También esta situación cultural requiere un atento y prudente discernimiento. Hay que tener cuidado con las generalizaciones que, acaso, partiendo de una reflexión sobre la realidad actual, nos hacen retroceder y volvernos, como afirma la “Evangelii gaudium”, «pesimistas y con caras oscuras». Claro, hoy vivimos en un mundo secularizado, en el que faltan algunas certezas consolidadas; han cambiado profundamente algunos contextos favorables para la transmisión de la fe. Sin embargo, esta puede ser una bendición.

¿Por qué una bendición?

La historia nos enseña que, cuando el cristianismo no ha debido ni luchar ni hacer esfuerzos para anunciar su mensaje, ha corrido el riesgo de volverse demasiado tibio, de acomodarse en la seguridad social o, mucho peor, de estrechar vínculos ambiguos con el poder político para mantener la garantía de los propios privilegios.
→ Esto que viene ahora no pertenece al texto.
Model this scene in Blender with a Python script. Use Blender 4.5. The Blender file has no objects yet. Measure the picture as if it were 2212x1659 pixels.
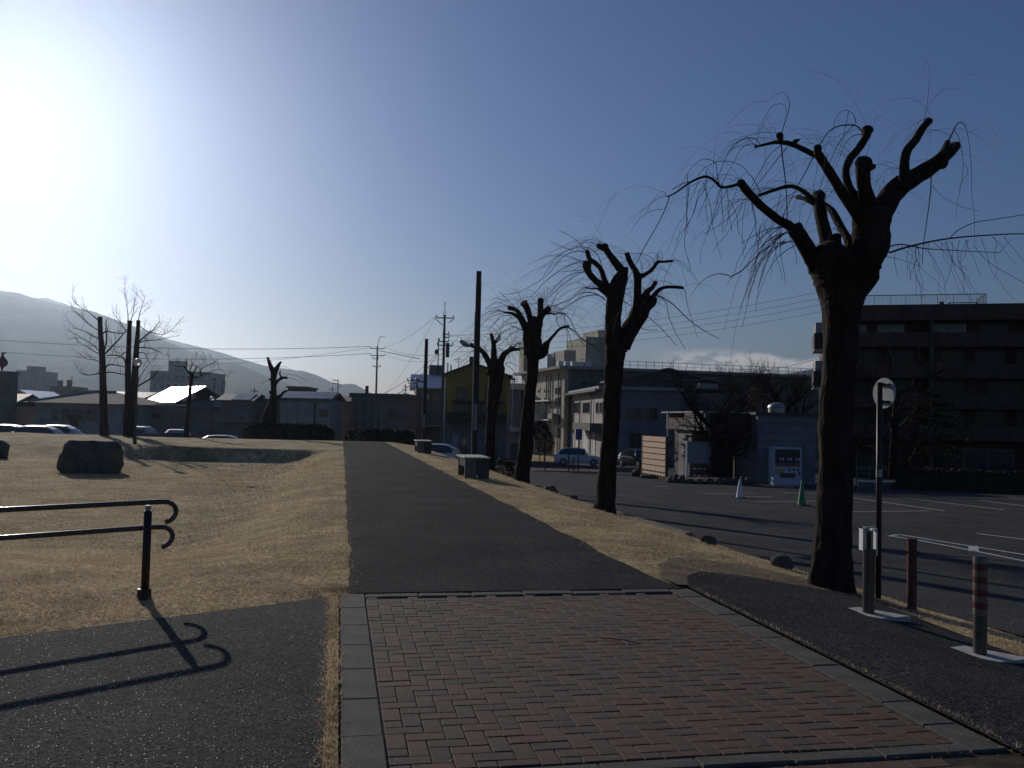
import bpy, math, random
import numpy as np
from mathutils import Vector, Matrix, noise as mnoise

scene = bpy.context.scene
COL = scene.collection
R = math.radians
rng = random.Random(7)

# ------------------------------------------------------------------ camera, sky, sun, exposure
PITCH, ROLL, FPX, EYE = R(2.2), R(1.3), 1912.0, 1.6
_fw = Vector((0, math.cos(PITCH), math.sin(PITCH)))
_u0 = Vector((0, -math.sin(PITCH), math.cos(PITCH)))
_r0 = Vector((1, 0, 0))
_up = _u0 * math.cos(ROLL) - _r0 * math.sin(ROLL)
_rt = _r0 * math.cos(ROLL) + _u0 * math.sin(ROLL)
cam_d = bpy.data.cameras.new('camera')
cam = bpy.data.objects.new('camera', cam_d)
COL.objects.link(cam)
scene.camera = cam
cam_d.sensor_width = 36
cam_d.lens = FPX / 2212 * 36
cam_d.clip_start = 0.1
cam_d.clip_end = 20000
cam.matrix_world = Matrix(((_rt.x, _up.x, -_fw.x, 0), (_rt.y, _up.y, -_fw.y, 0), (_rt.z, _up.z, -_fw.z, EYE), (0, 0, 0, 1)))

SUN_EL, SUN_AZ = R(18.8), R(-29.8)        # azimuth measured from +Y towards +X
SUN_DIR = Vector((math.sin(SUN_AZ) * math.cos(SUN_EL), math.cos(SUN_AZ) * math.cos(SUN_EL), math.sin(SUN_EL)))
SKY_STRENGTH, SUN_STRENGTH, EXPOSURE = 0.080, 4.8, -0.93
world = bpy.data.worlds.new('World')
scene.world = world
world.use_nodes = True
nt = world.node_tree
nt.nodes.clear()
N = lambda t, **k: _node(nt, t, **k)
def _node(tree, t, **k):
    n = tree.nodes.new(t)
    for a, b in k.items():
        setattr(n, a, b)
    return n
sky = N('ShaderNodeTexSky', sky_type='NISHITA')
sky.sun_disc = False
sky.sun_elevation = SUN_EL
sky.sun_rotation = SUN_AZ
sky.altitude = 300
sky.air_density = 1.35
sky.dust_density = 0.8
sky.ozone_density = 4.5
tc = N('ShaderNodeTexCoord')
sep = N('ShaderNodeSeparateXYZ')
nt.links.new(tc.outputs['Generated'], sep.inputs[0])
mp = N('ShaderNodeMapping')
mp.inputs['Scale'].default_value = (1, 1, 3.2)
nt.links.new(tc.outputs['Generated'], mp.inputs[0])
nz = N('ShaderNodeTexNoise')
nz.inputs['Scale'].default_value = 11
nz.inputs['Detail'].default_value = 7
nz.inputs['Roughness'].default_value = 0.55
nt.links.new(mp.outputs[0], nz.inputs['Vector'])
def mr(src, a, b, c=0, d=1, tree=None, smooth=True):
    tree = tree or nt
    m = tree.nodes.new('ShaderNodeMapRange')
    if smooth:
        m.interpolation_type = 'SMOOTHSTEP'
    for i, v in enumerate((a, b, c, d)):
        m.inputs[i + 1].default_value = v
    tree.links.new(src, m.inputs[0])
    return m.outputs[0]
def mul(a, b, tree=None):
    tree = tree or nt
    m = tree.nodes.new('ShaderNodeMath')
    m.operation = 'MULTIPLY'
    tree.links.new(a, m.inputs[0])
    if isinstance(b, (int, float)):
        m.inputs[1].default_value = b
    else:
        tree.links.new(b, m.inputs[1])
    return m.outputs[0]
cm = mul(mr(nz.outputs['Fac'], 0.47, 0.56), mul(mr(sep.outputs['Z'], 0.052, 0.062), mr(sep.outputs['Z'], 0.084, 0.070)))
cm = mul(cm, mr(sep.outputs['X'], 0.15, 0.20))
mix = N('ShaderNodeMix', data_type='RGBA')
nt.links.new(cm, mix.inputs[0])
tint = N('ShaderNodeMix', data_type='RGBA', blend_type='MULTIPLY')
tint.inputs[0].default_value = 1
nt.links.new(sky.outputs[0], tint.inputs[6])
tint.inputs[7].default_value = (.81, .855, 1.16, 1)      # the phone's cool white balance
nt.links.new(tint.outputs[2], mix.inputs[6])
mix.inputs[7].default_value = (11, 10.6, 10.6, 1)
bgn = N('ShaderNodeBackground')
nt.links.new(mix.outputs[2], bgn.inputs[0])
bgn.inputs[1].default_value = SKY_STRENGTH
out = N('ShaderNodeOutputWorld')
nt.links.new(bgn.outputs[0], out.inputs[0])

sun_d = bpy.data.lights.new('sun', 'SUN')
sun_d.energy = SUN_STRENGTH
sun_d.angle = R(0.53)
sun_d.color = (1.0, 0.93, 0.83)
sun = bpy.data.objects.new('sun', sun_d)
COL.objects.link(sun)
sun.rotation_euler = SUN_DIR.to_track_quat('Z', 'Y').to_euler()
scene.view_settings.view_transform = 'Standard'
scene.view_settings.look = 'None'
scene.view_settings.gamma = 1
scene.view_settings.exposure = EXPOSURE
scene.cycles.use_denoising = True
scene.cycles.max_bounces = 6
scene.cycles.volume_bounces = 0

HAZE_DENSITY, HAZE_ANISO = 0.000105, 0.81

# ------------------------------------------------------------------ picture <-> place
def ray(x, y):
    return _fw + _rt * ((x - 1106) / FPX) + _up * ((829.5 - y) / FPX)
def at(x, y, Y):
    d = ray(x, y)
    return Vector((0, 0, EYE)) + d * (Y / d.y)
def gp(x, y, a=0.0, b=0.0):
    d = ray(x, y)
    return Vector((0, 0, EYE)) + d * ((a - EYE) / (d.z - b * d.y))
LOTA, LOTB = -0.15, -0.03
def lotp(x, y):
    return gp(x, y, LOTA, LOTB)

def ss(a, b, x):
    t = min(1, max(0, (x - a) / (b - a)))
    return t * t * (3 - 2 * t)
def pL(Y): return -1.43 - 0.1913 * (Y - 8.13)
def pR(Y): return 1.60 - 0.2056 * (Y - 8.48)
def EO(Y): return float(np.interp(Y, [0, 10, 20, 34, 60], [3.2, 3.5, 4.1, 4.7, 5.2]))
def lot(Y): return LOTA + LOTB * min(max(Y, 0), 100)
def H(X, Y, rough=True):
    o = X - pR(Y)
    d = pL(Y) - X
    hl = -(1.1 + .42 * ss(-31, -19, X)) * ss(53, 60, Y)
    if o > 0:
        h = hl - 0.22 * ss(0.2, 2.4, o)
        e = EO(Y)
        if o > 2.2:
            k = min(1, (o - 2.2) / (e - 2.2))
            h = h * (1 - k) + (lot(Y) - 0.02) * k
        if rough and o < e and o > .3:
            h += 0.05 * mnoise.noise(Vector((X * .7, Y * .5, 3))) * ss(.2, 1, o) * ss(0, .6, e - o)
        if o >= e:
            h = lot(Y) - 0.02
    else:
        h = hl
        if d > 0:
            A = (0.5 + .1 * ss(34, 38, Y)) * ss(8, 14, Y) * ss(0.2, 2.8, d)
            w = ss(-24, -15, X)
            y0 = 38.7 * w + 35 * (1 - w)
            y1 = 39.6 * w + 46 * (1 - w)
            A *= 1 - ss(y0, y1, Y)
            h -= A
            if rough:
                h += 0.06 * mnoise.noise(Vector((X * .22, Y * .18, 0))) * ss(.3, 3, d) * ss(9, 16, Y)
                h += 0.16 * max(0, mnoise.noise(Vector((X * .35, Y * .16, 8)))) * ss(.6, 3, d) * ss(40, 43, Y) * ss(56, 52, Y)
    if Y > 75:
        h = h * (1 - ss(75, 135, Y)) - 3.1 * ss(75, 135, Y)
    return h

# ------------------------------------------------------------------ materials
def material(name, col, col2=None, scale=6.0, rough=0.8, bump=0.0, bscale=None, metal=0.0, spec=0.5, detail=6, lo=.38, hi=.62, vec='Object', stretch=None, coat=0, trans=0.0, alpha=None):
    m = bpy.data.materials.new(name)
    m.use_nodes = True
    t = m.node_tree
    b = t.nodes['Principled BSDF']
    b.inputs['Base Color'].default_value = (*col, 1)
    b.inputs['Roughness'].default_value = rough
    b.inputs['Metallic'].default_value = metal
    b.inputs['Specular IOR Level'].default_value = spec
    b.inputs['Coat Weight'].default_value = coat
    if trans:
        b.inputs['Transmission Weight'].default_value = trans
    tcn = t.nodes.new('ShaderNodeTexCoord')
    v = tcn.outputs[vec]
    if stretch:
        mpn = t.nodes.new('ShaderNodeMapping')
        mpn.inputs['Scale'].default_value = stretch
        t.links.new(v, mpn.inputs[0])
        v = mpn.outputs[0]
    if col2:
        n = t.nodes.new('ShaderNodeTexNoise')
        n.inputs['Scale'].default_value = scale
        n.inputs['Detail'].default_value = detail
        n.inputs['Roughness'].default_value = .6
        t.links.new(v, n.inputs['Vector'])
        mx = t.nodes.new('ShaderNodeMix')
        mx.data_type = 'RGBA'
        t.links.new(mr(n.outputs['Fac'], lo, hi, tree=t), mx.inputs[0])
        mx.inputs[6].default_value = (*col, 1)
        mx.inputs[7].default_value = (*col2, 1)
        t.links.new(mx.outputs[2], b.inputs['Base Color'])
    if bump:
        n2 = t.nodes.new('ShaderNodeTexNoise')
        n2.inputs['Scale'].default_value = bscale or scale * 4
        n2.inputs['Detail'].default_value = 5
        t.links.new(v, n2.inputs['Vector'])
        bp = t.nodes.new('ShaderNodeBump')
        bp.inputs['Strength'].default_value = 1
        bp.inputs['Distance'].default_value = bump
        t.links.new(n2.outputs['Fac'], bp.inputs['Height'])
        t.links.new(bp.outputs[0], b.inputs['Normal'])
    return m

def asphalt(name, col, col2, glint=0.0, spec=.15):
    m = material(name, col, col2, scale=.8, rough=.9, bump=.007, bscale=110, spec=spec, detail=10, lo=.3, hi=.7)
    t = m.node_tree
    b = t.nodes['Principled BSDF']
    # fine aggregate: pale stones in dark binder
    tcn = t.nodes['Texture Coordinate']
    vo = t.nodes.new('ShaderNodeTexVoronoi')
    vo.inputs['Scale'].default_value = 90
    t.links.new(tcn.outputs['Object'], vo.inputs['Vector'])
    sx = t.nodes.new('ShaderNodeSeparateXYZ')
    t.links.new(vo.outputs['Color'], sx.inputs[0])
    base = b.inputs['Base Color'].links[0].from_socket
    mx = t.nodes.new('ShaderNodeMix')
    mx.data_type = 'RGBA'
    mx.blend_type = 'MULTIPLY'
    mx.inputs[0].default_value = 1
    t.links.new(base, mx.inputs[6])
    cr = t.nodes.new('ShaderNodeCombineColor')
    val = mr(sx.outputs['X'], 0, 1, .2, 2.2, tree=t, smooth=False)
    for i in range(3):
        t.links.new(val, cr.inputs[i])
    t.links.new(cr.outputs[0], mx.inputs[7])
    t.links.new(mx.outputs[2], b.inputs['Base Color'])
    if glint:
        # a few polished aggregate faces
        va = t.nodes.new('ShaderNodeTexVoronoi')
        va.inputs['Scale'].default_value = 70
        t.links.new(tcn.outputs['Object'], va.inputs['Vector'])
        s2 = t.nodes.new('ShaderNodeSeparateXYZ')
        t.links.new(va.outputs['Color'], s2.inputs[0])
        msk = mul(mr(s2.outputs['Y'], 1 - glint, 1 - glint + .002, tree=t, smooth=False), mr(va.outputs['Distance'], .16, .12, tree=t, smooth=False), tree=t)
        rr_ = t.nodes.new('ShaderNodeMix')
        t.links.new(msk, rr_.inputs[0]); rr_.inputs[2].default_value = .9
        t.links.new(mr(s2.outputs['Z'], 0, 1, .22, .75, tree=t, smooth=False), rr_.inputs[3])
        t.links.new(rr_.outputs[0], b.inputs['Roughness'])
        t.links.new(mr(msk, 0, 1, spec, 1.0, tree=t, smooth=False), b.inputs['Specular IOR Level'])
        t.links.new(mr(msk, 0, 1, 0.0, 1.0, tree=t, smooth=False), b.inputs['Metallic'])
        mx2 = t.nodes.new('ShaderNodeMix')
        mx2.data_type = 'RGBA'
        t.links.new(msk, mx2.inputs[0])
        t.links.new(mx.outputs[2], mx2.inputs[6])
        mx2.inputs[7].default_value = (.9, .88, .85, 1)
        t.links.new(mx2.outputs[2], b.inputs['Base Color'])
    return m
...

En cambio, en la actualidad, tenemos la posibilidad de recuperar el espíritu profético del Evangelio y de anunciar su mensaje alternativo y contracorriente; en un mundo que cambia velozmente, a menudo marcado por la incapacidad de amarse y escucharse, y que reduce la vida en la lógica del consumismo y del mercado, el sacerdote puede ser testimonio de una Palabra nueva, capaz de hacer que las personas reflexionen y que inauguren estilos y modelos de vida diferentes. Para hacerlo, diría simplemente: ¡debemos volver a ser sacerdotes! Volver, es decir, a lo esencial del ministerio: dar tiempo a las personas para que puedan encontrar, por lo menos, un espacio de escucha y de diálogo, estar disponibles para las confesiones, rezar con la gente, ser testimonio de alegría, de servicio y de gratuidad. Nuestro punto de referencia no puede ser más que el Evangelio: cuando Jesús encuentra a las personas, cansadas, heridas o caídas, les dirige una mirada amorosa, se conmueve, las lleva en su corazón y las vuelve a levantar. Precisamente esta, en la actualidad, debe ser la misión de cada sacerdote.